In my last post and the previous one, I put one or two particles in various sorts of quantum superpositions, and claimed that some cases display quantum interference and some do not. Today we’ll start looking at these examples in detail to see why interference does or does not occur. We’ll also encounter a difficulty asking where the interference occurs — a difficulty which will lead us eventually to deeper understanding.
First, a lightning review of interference for one particle. Take a single particle in a superposition that gives it equal probability of being right of center and moving to the left OR being left of center and moving to the right. Its wave function is given in Fig. 1.

Then, at the moment and location where the two peaks in the wave function cross, a strong interference effect is observed, the same sort as is seen in the famous double slit-experiment.

The simplest way to analyze this is to approach it as a 19th century physicist might have done. In this pre-quantum version of the problem, shown in Fig. 3, the particle has a definite location and speed (and no wave function), with
- a 50 percent chance of being left of center and moving right, and
- a 50 percent chance of being right of center and moving left.

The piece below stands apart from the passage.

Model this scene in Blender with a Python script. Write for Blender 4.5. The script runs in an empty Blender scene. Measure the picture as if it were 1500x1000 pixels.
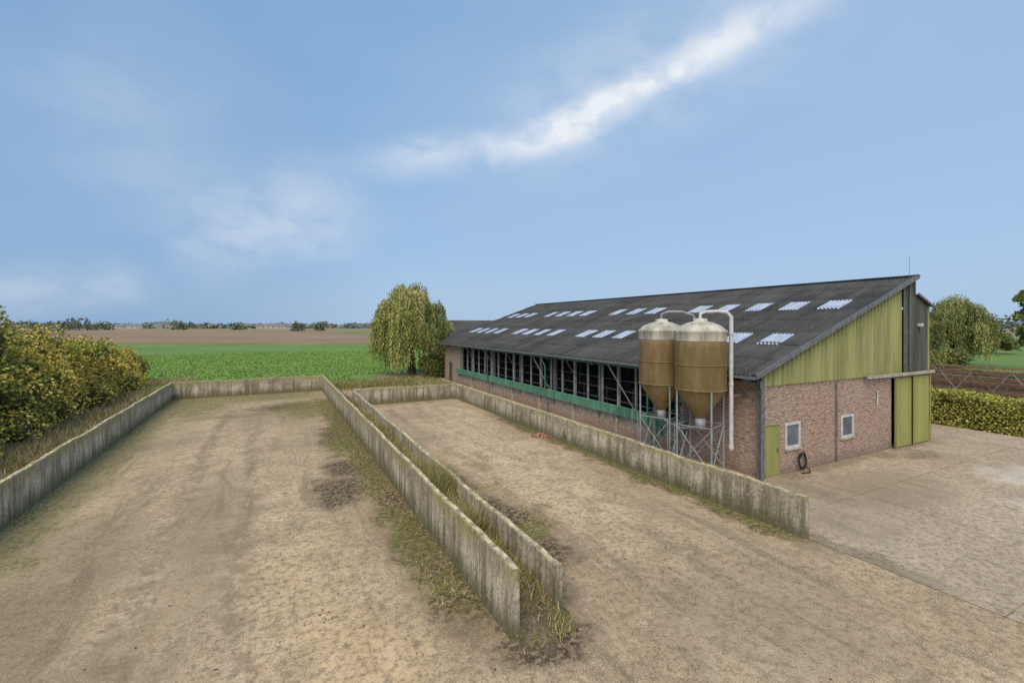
import bpy, math, random
import numpy as np
from mathutils import Vector, Matrix
random.seed(7); rng=np.random.default_rng(7)
sc=bpy.context.scene
CA,SA=0.888,0.4597
H=6.0; F=680.0
def P(x,y,z=0.0):
    d=F*(H-z)/(y-475.0); lat=(x-750)/F*d
    return (lat*CA+d*SA, -lat*SA+d*CA)
def PD(x,d):
    lat=(x-750)/F*d
    return (lat*CA+d*SA, -lat*SA+d*CA)
def DIR(x,y):
    lat=(x-750)/F; v=Vector((lat*CA+SA,-lat*SA+CA,(475-y)/F)); return v.normalized()

# ---------------- node helpers
class NT:
    def __init__(s,tree): s.t=tree; s.n=tree.nodes; s.l=tree.links
    def new(s,k,**kw):
        n=s.n.new(k)
        for a,b in kw.items(): setattr(n,a,b)
        return n
    def put(s,sock,v):
        if isinstance(v,bpy.types.NodeSocket): s.l.new(v,sock)
        elif isinstance(v,(int,float)):
            try: sock.default_value=v
            except: sock.default_value=(v,v,v)
        else:
            v=tuple(v)
            if len(v)==3 and len(sock.default_value)==4: v=v+(1,)
            sock.default_value=v
    def m(s,op,a,b=0.0,c=None,clamp=False):
        n=s.new('ShaderNodeMath',operation=op,use_clamp=clamp); s.put(n.inputs[0],a); s.put(n.inputs[1],b)
        if c is not None: s.put(n.inputs[2],c)
        return n.outputs[0]
    def mix(s,f,a,b,mode='MIX'):
        n=s.new('ShaderNodeMix',data_type='RGBA',blend_type=mode)
        s.put(n.inputs[0],f); s.put(n.inputs[6],a); s.put(n.inputs[7],b); return n.outputs[2]
    def noise(s,vec,scale,detail=4,rough=.55,dist=0.0):
        n=s.new('ShaderNodeTexNoise'); s.put(n.inputs['Vector'],vec); n.inputs['Scale'].default_value=scale
        n.inputs['Detail'].default_value=detail; n.inputs['Roughness'].default_value=rough; n.inputs['Distortion'].default_value=dist
        return n.outputs['Fac']
    def mr(s,v,a,b,c=0.0,d=1.0,smooth=True):
        n=s.new('ShaderNodeMapRange'); n.interpolation_type='SMOOTHSTEP' if smooth else 'LINEAR'
        s.put(n.inputs[0],v); s.put(n.inputs[1],a); s.put(n.inputs[2],b); s.put(n.inputs[3],c); s.put(n.inputs[4],d); return n.outputs[0]
    def scale(s,vec,sx,sy,sz):
        n=s.new('ShaderNodeVectorMath',operation='MULTIPLY'); s.put(n.inputs[0],vec); n.inputs[1].default_value=(sx,sy,sz); return n.outputs[0]
    def dot(s,vec,v):
        n=s.new('ShaderNodeVectorMath',operation='DOT_PRODUCT'); s.put(n.inputs[0],vec); n.inputs[1].default_value=tuple(v); return n.outputs['Value']
def newmat(name):
    m=bpy.data.materials.new(name); m.use_nodes=True; t=NT(m.node_tree)
    b=m.node_tree.nodes['Principled BSDF']; b.inputs['Roughness'].default_value=.85
    b.inputs['Specular IOR Level'].default_value=.25
    g=t.new('ShaderNodeNewGeometry'); pos=g.outputs['Position']
    return m,t,b,pos
def bump(t,b,h,strength=.4,dist=.02):
    n=t.new('ShaderNodeBump'); n.inputs['Strength'].default_value=strength; n.inputs['Distance'].default_value=dist
    t.put(n.inputs['Height'],h); t.l.new(n.outputs[0],b.inputs['Normal'])
def simple(name,c,var=.25,rough=.8,scale=3.0,metal=0.0,streak=False,spec=.25):
    m,t,b,pos=newmat(name)
    v=t.scale(pos,1,1,.15) if streak else pos
    n=t.noise(v,scale,4,.65)
    dark=tuple(x*(1-var) for x in c); lite=tuple(min(1,x*(1+var)) for x in c)
    col=t.mix(t.mr(n,.3,.7),dark,lite)
    t.put(b.inputs['Base Color'],col); b.inputs['Roughness'].default_value=rough; b.inputs['Metallic'].default_value=metal
    b.inputs['Specular IOR Level'].default_value=spec
    return m
def foliage_mat(name):
    m=bpy.data.materials.new(name); m.use_nodes=True; t=NT(m.node_tree)
    m.node_tree.nodes.remove(m.node_tree.nodes['Principled BSDF'])
    a=t.new('ShaderNodeAttribute',attribute_name='Col')
    df=t.new('ShaderNodeBsdfDiffuse'); t.l.new(a.outputs['Color'],df.inputs['Color'])
    t.l.new(df.outputs[0],m.node_tree.nodes['Material Output'].inputs['Surface'])
    return m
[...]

Nothing interesting, in either possibility, happens when the particle reaches the center. Either it reaches the center from the left and keeps on going OR it reaches the center from the right and keeps on going. There is certainly no collision, and, in pre-quantum physics, there is also no interference effect.
Still, something abstractly interesting happens there. Before the particle reaches the center, the top and bottom of Fig. 3 are different. But just when the particle is at x=0, the two possibilities in the superposition describe the same object in the same place. In a sense, the two possibilities meet. In the corresponding quantum problem, this is the precise moment where the quantum interference effect is largest. That is a clue.